─── Provided data

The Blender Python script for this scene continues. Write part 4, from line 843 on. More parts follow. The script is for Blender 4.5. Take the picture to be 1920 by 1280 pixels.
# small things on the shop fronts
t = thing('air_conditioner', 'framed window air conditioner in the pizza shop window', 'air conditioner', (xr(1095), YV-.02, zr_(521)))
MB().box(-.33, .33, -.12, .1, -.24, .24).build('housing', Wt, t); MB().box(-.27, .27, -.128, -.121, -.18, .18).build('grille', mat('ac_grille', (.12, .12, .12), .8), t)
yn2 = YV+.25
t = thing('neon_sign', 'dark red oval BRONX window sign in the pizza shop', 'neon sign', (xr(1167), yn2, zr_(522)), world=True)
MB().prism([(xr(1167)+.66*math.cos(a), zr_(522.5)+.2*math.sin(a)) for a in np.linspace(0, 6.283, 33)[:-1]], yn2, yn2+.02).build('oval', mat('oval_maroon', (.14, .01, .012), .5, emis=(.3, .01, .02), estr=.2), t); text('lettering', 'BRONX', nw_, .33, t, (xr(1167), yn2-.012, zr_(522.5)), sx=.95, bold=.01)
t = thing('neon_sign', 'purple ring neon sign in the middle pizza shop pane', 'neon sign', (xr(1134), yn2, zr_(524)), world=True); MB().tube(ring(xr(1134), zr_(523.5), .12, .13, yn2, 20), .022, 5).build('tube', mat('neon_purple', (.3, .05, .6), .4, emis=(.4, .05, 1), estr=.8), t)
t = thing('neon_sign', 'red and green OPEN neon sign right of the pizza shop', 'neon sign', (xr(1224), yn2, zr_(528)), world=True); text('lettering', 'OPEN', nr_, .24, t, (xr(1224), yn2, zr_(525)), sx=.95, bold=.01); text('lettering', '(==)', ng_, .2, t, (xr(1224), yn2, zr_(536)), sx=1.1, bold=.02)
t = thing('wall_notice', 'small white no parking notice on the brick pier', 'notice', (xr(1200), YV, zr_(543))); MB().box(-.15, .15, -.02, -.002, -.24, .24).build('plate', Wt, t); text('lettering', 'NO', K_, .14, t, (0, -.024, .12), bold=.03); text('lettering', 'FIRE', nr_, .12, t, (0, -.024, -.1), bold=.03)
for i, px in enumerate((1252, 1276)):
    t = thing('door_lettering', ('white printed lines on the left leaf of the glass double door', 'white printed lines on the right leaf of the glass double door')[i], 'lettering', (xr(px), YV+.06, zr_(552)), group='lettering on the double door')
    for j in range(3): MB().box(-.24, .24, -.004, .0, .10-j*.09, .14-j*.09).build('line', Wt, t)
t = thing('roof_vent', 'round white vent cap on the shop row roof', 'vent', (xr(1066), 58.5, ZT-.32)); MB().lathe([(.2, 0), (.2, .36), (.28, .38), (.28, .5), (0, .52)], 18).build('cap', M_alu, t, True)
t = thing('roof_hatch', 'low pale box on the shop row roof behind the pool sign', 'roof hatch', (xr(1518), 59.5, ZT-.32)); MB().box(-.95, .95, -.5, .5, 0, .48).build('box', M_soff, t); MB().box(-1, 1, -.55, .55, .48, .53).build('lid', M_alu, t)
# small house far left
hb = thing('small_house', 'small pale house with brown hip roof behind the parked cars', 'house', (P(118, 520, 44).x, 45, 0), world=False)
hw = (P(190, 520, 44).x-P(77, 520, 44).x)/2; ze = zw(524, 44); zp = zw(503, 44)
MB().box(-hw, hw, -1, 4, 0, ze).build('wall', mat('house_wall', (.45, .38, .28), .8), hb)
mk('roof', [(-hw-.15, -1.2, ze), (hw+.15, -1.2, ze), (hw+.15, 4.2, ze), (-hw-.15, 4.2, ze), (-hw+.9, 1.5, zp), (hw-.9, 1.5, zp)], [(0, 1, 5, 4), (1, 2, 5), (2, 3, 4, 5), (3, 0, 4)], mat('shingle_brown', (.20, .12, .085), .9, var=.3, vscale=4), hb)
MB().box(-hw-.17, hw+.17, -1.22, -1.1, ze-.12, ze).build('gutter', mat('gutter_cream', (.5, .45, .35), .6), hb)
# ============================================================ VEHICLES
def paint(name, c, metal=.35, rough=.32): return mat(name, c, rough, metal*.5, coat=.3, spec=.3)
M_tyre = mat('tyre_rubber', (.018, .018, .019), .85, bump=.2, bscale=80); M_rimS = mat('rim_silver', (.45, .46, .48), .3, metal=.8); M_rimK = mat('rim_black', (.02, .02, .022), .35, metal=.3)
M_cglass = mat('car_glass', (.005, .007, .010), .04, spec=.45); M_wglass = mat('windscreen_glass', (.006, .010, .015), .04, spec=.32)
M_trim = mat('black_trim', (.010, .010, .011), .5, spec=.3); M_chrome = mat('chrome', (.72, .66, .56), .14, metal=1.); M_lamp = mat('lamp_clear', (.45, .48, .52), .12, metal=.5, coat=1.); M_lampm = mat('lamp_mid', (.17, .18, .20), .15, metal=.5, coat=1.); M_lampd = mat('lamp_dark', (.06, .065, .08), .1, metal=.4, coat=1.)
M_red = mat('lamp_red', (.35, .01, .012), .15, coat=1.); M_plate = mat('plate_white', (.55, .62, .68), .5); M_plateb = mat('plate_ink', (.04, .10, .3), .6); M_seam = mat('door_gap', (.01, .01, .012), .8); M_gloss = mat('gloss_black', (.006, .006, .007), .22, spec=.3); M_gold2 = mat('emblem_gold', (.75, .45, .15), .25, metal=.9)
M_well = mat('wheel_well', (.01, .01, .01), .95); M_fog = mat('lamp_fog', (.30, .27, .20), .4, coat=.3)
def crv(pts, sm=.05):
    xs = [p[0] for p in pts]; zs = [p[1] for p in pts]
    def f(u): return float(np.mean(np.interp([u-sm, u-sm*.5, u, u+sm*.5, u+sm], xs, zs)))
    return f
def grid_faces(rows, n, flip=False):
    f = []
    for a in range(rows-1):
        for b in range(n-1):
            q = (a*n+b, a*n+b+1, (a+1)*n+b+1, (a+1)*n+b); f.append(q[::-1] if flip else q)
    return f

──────

**Description of the task:**
Can you give every line above again, exactly as written?

**Exercise response:**
The Blender Python script for this scene continues. Write part 4, from line 843 on. More parts follow. The script is for Blender 4.5. Take the picture to be 1920 by 1280 pixels.
# small things on the shop fronts
t = thing('air_conditioner', 'framed window air conditioner in the pizza shop window', 'air conditioner', (xr(1095), YV-.02, zr_(521)))
MB().box(-.33, .33, -.12, .1, -.24, .24).build('housing', Wt, t); MB().box(-.27, .27, -.128, -.121, -.18, .18).build('grille', mat('ac_grille', (.12, .12, .12), .8), t)
yn2 = YV+.25
t = thing('neon_sign', 'dark red oval BRONX window sign in the pizza shop', 'neon sign', (xr(1167), yn2, zr_(522)), world=True)
MB().prism([(xr(1167)+.66*math.cos(a), zr_(522.5)+.2*math.sin(a)) for a in np.linspace(0, 6.283, 33)[:-1]], yn2, yn2+.02).build('oval', mat('oval_maroon', (.14, .01, .012), .5, emis=(.3, .01, .02), estr=.2), t); text('lettering', 'BRONX', nw_, .33, t, (xr(1167), yn2-.012, zr_(522.5)), sx=.95, bold=.01)
t = thing('neon_sign', 'purple ring neon sign in the middle pizza shop pane', 'neon sign', (xr(1134), yn2, zr_(524)), world=True); MB().tube(ring(xr(1134), zr_(523.5), .12, .13, yn2, 20), .022, 5).build('tube', mat('neon_purple', (.3, .05, .6), .4, emis=(.4, .05, 1), estr=.8), t)
t = thing('neon_sign', 'red and green OPEN neon sign right of the pizza shop', 'neon sign', (xr(1224), yn2, zr_(528)), world=True); text('lettering', 'OPEN', nr_, .24, t, (xr(1224), yn2, zr_(525)), sx=.95, bold=.01); text('lettering', '(==)', ng_, .2, t, (xr(1224), yn2, zr_(536)), sx=1.1, bold=.02)
t = thing('wall_notice', 'small white no parking notice on the brick pier', 'notice', (xr(1200), YV, zr_(543))); MB().box(-.15, .15, -.02, -.002, -.24, .24).build('plate', Wt, t); text('lettering', 'NO', K_, .14, t, (0, -.024, .12), bold=.03); text('lettering', 'FIRE', nr_, .12, t, (0, -.024, -.1), bold=.03)
for i, px in enumerate((1252, 1276)):
    t = thing('door_lettering', ('white printed lines on the left leaf of the glass double door', 'white printed lines on the right leaf of the glass double door')[i], 'lettering', (xr(px), YV+.06, zr_(552)), group='lettering on the double door')
    for j in range(3): MB().box(-.24, .24, -.004, .0, .10-j*.09, .14-j*.09).build('line', Wt, t)
t = thing('roof_vent', 'round white vent cap on the shop row roof', 'vent', (xr(1066), 58.5, ZT-.32)); MB().lathe([(.2, 0), (.2, .36), (.28, .38), (.28, .5), (0, .52)], 18).build('cap', M_alu, t, True)
t = thing('roof_hatch', 'low pale box on the shop row roof behind the pool sign', 'roof hatch', (xr(1518), 59.5, ZT-.32)); MB().box(-.95, .95, -.5, .5, 0, .48).build('box', M_soff, t); MB().box(-1, 1, -.55, .55, .48, .53).build('lid', M_alu, t)
# small house far left
hb = thing('small_house', 'small pale house with brown hip roof behind the parked cars', 'house', (P(118, 520, 44).x, 45, 0), world=False)
hw = (P(190, 520, 44).x-P(77, 520, 44).x)/2; ze = zw(524, 44); zp = zw(503, 44)
MB().box(-hw, hw, -1, 4, 0, ze).build('wall', mat('house_wall', (.45, .38, .28), .8), hb)
mk('roof', [(-hw-.15, -1.2, ze), (hw+.15, -1.2, ze), (hw+.15, 4.2, ze), (-hw-.15, 4.2, ze), (-hw+.9, 1.5, zp), (hw-.9, 1.5, zp)], [(0, 1, 5, 4), (1, 2, 5), (2, 3, 4, 5), (3, 0, 4)], mat('shingle_brown', (.20, .12, .085), .9, var=.3, vscale=4), hb)
MB().box(-hw-.17, hw+.17, -1.22, -1.1, ze-.12, ze).build('gutter', mat('gutter_cream', (.5, .45, .35), .6), hb)
# ============================================================ VEHICLES
def paint(name, c, metal=.35, rough=.32): return mat(name, c, rough, metal*.5, coat=.3, spec=.3)
M_tyre = mat('tyre_rubber', (.018, .018, .019), .85, bump=.2, bscale=80); M_rimS = mat('rim_silver', (.45, .46, .48), .3, metal=.8); M_rimK = mat('rim_black', (.02, .02, .022), .35, metal=.3)
M_cglass = mat('car_glass', (.005, .007, .010), .04, spec=.45); M_wglass = mat('windscreen_glass', (.006, .010, .015), .04, spec=.32)
M_trim = mat('black_trim', (.010, .010, .011), .5, spec=.3); M_chrome = mat('chrome', (.72, .66, .56), .14, metal=1.); M_lamp = mat('lamp_clear', (.45, .48, .52), .12, metal=.5, coat=1.); M_lampm = mat('lamp_mid', (.17, .18, .20), .15, metal=.5, coat=1.); M_lampd = mat('lamp_dark', (.06, .065, .08), .1, metal=.4, coat=1.)
M_red = mat('lamp_red', (.35, .01, .012), .15, coat=1.); M_plate = mat('plate_white', (.55, .62, .68), .5); M_plateb = mat('plate_ink', (.04, .10, .3), .6); M_seam = mat('door_gap', (.01, .01, .012), .8); M_gloss = mat('gloss_black', (.006, .006, .007), .22, spec=.3); M_gold2 = mat('emblem_gold', (.75, .45, .15), .25, metal=.9)
M_well = mat('wheel_well', (.01, .01, .01), .95); M_fog = mat('lamp_fog', (.30, .27, .20), .4, coat=.3)
def crv(pts, sm=.05):
    xs = [p[0] for p in pts]; zs = [p[1] for p in pts]
    def f(u): return float(np.mean(np.interp([u-sm, u-sm*.5, u, u+sm*.5, u+sm], xs, zs)))
    return f
def grid_faces(rows, n, flip=False):
    f = []
    for a in range(rows-1):
        for b in range(n-1):
            q = (a*n+b, a*n+b+1, (a+1)*n+b+1, (a+1)*n+b); f.append(q[::-1] if flip else q)
    return f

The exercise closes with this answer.